◆ **DATA LINES**
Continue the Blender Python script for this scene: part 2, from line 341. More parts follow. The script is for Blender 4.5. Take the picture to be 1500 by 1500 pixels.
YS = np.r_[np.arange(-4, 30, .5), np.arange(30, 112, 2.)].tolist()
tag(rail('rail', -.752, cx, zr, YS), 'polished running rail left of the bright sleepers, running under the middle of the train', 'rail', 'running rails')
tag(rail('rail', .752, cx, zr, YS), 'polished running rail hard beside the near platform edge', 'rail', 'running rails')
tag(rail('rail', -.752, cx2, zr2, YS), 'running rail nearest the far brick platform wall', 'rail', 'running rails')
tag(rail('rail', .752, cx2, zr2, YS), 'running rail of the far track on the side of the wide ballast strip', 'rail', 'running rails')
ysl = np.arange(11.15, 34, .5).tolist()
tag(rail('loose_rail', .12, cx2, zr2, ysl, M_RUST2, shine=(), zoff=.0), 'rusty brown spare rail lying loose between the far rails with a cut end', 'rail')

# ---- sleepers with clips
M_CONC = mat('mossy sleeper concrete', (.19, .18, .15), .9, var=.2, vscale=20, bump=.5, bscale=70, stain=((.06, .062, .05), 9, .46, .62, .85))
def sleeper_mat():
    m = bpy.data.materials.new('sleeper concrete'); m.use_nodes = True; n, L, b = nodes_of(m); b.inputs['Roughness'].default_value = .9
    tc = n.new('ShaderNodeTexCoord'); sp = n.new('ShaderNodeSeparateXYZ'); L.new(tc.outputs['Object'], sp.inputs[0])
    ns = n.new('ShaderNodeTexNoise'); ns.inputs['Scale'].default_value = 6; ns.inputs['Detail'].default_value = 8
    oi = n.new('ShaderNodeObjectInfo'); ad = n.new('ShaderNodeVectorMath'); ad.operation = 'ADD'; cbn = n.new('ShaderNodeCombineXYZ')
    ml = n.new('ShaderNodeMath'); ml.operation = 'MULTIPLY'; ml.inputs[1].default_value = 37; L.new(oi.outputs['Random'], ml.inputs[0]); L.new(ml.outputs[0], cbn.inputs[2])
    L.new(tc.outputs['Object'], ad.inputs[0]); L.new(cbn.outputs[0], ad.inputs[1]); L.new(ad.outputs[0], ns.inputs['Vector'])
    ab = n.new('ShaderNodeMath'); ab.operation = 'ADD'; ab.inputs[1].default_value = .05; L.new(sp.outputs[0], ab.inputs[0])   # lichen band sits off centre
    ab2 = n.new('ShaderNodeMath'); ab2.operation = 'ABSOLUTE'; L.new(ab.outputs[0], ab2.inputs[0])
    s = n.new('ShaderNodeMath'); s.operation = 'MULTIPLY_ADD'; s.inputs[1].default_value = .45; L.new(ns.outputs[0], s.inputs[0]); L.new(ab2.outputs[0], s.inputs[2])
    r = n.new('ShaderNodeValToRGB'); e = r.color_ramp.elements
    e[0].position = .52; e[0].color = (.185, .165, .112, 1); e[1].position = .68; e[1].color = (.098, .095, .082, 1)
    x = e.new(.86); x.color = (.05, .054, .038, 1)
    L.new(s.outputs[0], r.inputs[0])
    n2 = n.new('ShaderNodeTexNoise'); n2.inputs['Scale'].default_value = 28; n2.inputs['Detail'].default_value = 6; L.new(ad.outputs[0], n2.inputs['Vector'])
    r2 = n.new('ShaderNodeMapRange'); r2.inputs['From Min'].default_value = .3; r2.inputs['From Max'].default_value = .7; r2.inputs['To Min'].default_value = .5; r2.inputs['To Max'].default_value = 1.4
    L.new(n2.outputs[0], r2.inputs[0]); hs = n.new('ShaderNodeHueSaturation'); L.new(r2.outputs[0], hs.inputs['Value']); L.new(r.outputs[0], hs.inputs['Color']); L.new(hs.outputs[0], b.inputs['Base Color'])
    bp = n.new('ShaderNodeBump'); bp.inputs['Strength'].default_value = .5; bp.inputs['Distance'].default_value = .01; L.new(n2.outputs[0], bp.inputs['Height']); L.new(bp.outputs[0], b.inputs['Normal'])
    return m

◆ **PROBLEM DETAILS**
Can you write out the lines above, from the first one through the one containing "cut end', 'rail')", exactly as they appear and nothing more?

◆ **EXERCISE RESPONSE**
Continue the Blender Python script for this scene: part 2, from line 341. More parts follow. The script is for Blender 4.5. Take the picture to be 1500 by 1500 pixels.
YS = np.r_[np.arange(-4, 30, .5), np.arange(30, 112, 2.)].tolist()
tag(rail('rail', -.752, cx, zr, YS), 'polished running rail left of the bright sleepers, running under the middle of the train', 'rail', 'running rails')
tag(rail('rail', .752, cx, zr, YS), 'polished running rail hard beside the near platform edge', 'rail', 'running rails')
tag(rail('rail', -.752, cx2, zr2, YS), 'running rail nearest the far brick platform wall', 'rail', 'running rails')
tag(rail('rail', .752, cx2, zr2, YS), 'running rail of the far track on the side of the wide ballast strip', 'rail', 'running rails')
ysl = np.arange(11.15, 34, .5).tolist()
tag(rail('loose_rail', .12, cx2, zr2, ysl, M_RUST2, shine=(), zoff=.0), 'rusty brown spare rail lying loose between the far rails with a cut end', 'rail')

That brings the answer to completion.